## Written request
Give only the number of lines in the data that contain the word "this".

─── Records supplied ───

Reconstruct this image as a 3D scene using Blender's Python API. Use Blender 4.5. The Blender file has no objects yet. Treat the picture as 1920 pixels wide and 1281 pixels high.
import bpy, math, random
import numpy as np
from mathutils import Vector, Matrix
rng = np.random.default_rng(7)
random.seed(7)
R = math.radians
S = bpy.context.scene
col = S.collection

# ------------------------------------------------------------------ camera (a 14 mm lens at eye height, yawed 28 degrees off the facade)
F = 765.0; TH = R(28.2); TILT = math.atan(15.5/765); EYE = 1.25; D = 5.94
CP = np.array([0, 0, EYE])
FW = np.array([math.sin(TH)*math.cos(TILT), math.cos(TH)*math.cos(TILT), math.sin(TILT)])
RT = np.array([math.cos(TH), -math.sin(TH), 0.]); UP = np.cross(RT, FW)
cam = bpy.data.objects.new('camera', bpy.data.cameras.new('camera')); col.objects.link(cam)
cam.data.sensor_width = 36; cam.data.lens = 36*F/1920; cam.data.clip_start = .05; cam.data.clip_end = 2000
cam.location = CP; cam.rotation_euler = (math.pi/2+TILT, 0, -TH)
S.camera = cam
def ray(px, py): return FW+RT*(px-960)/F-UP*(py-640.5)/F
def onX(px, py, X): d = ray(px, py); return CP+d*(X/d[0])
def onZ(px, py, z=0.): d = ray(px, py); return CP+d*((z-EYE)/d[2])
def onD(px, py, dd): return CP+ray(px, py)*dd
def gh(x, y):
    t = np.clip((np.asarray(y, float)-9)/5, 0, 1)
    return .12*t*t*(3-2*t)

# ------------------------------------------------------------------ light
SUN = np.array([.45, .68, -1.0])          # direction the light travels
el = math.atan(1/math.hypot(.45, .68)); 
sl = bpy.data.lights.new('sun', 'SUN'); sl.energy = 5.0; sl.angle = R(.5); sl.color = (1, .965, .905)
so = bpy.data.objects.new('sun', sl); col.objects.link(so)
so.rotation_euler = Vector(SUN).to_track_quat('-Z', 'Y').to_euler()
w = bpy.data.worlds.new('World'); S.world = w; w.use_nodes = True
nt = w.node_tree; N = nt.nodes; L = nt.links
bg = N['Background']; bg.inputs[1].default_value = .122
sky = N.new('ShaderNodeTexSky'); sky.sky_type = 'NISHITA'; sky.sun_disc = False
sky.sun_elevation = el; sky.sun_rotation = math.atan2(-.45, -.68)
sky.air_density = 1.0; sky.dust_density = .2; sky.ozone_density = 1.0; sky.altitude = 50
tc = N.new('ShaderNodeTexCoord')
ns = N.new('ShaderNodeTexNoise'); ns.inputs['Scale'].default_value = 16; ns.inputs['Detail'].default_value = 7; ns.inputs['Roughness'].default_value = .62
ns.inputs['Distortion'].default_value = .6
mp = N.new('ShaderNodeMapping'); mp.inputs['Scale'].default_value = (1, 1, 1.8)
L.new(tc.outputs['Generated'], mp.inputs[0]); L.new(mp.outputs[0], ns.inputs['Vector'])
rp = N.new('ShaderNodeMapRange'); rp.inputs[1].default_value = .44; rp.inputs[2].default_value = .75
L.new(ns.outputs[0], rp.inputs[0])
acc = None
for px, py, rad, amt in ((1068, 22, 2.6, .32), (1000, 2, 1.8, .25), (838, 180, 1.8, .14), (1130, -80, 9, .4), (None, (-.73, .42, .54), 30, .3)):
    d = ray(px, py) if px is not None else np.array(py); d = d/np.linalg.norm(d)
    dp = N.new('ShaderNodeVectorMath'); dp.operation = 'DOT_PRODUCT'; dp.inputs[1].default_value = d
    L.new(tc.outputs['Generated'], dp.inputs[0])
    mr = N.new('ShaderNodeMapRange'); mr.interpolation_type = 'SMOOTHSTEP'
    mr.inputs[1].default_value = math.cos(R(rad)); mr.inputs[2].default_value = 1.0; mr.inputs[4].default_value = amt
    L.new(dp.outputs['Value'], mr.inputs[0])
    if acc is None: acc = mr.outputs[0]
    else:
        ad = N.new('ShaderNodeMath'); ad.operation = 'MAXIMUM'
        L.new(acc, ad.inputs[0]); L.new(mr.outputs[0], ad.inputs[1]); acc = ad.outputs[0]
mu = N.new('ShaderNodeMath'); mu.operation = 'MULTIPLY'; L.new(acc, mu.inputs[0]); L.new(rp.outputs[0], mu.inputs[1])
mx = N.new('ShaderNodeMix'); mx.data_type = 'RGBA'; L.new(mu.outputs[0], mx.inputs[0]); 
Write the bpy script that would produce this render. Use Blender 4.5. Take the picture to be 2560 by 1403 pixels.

───

## Final result
2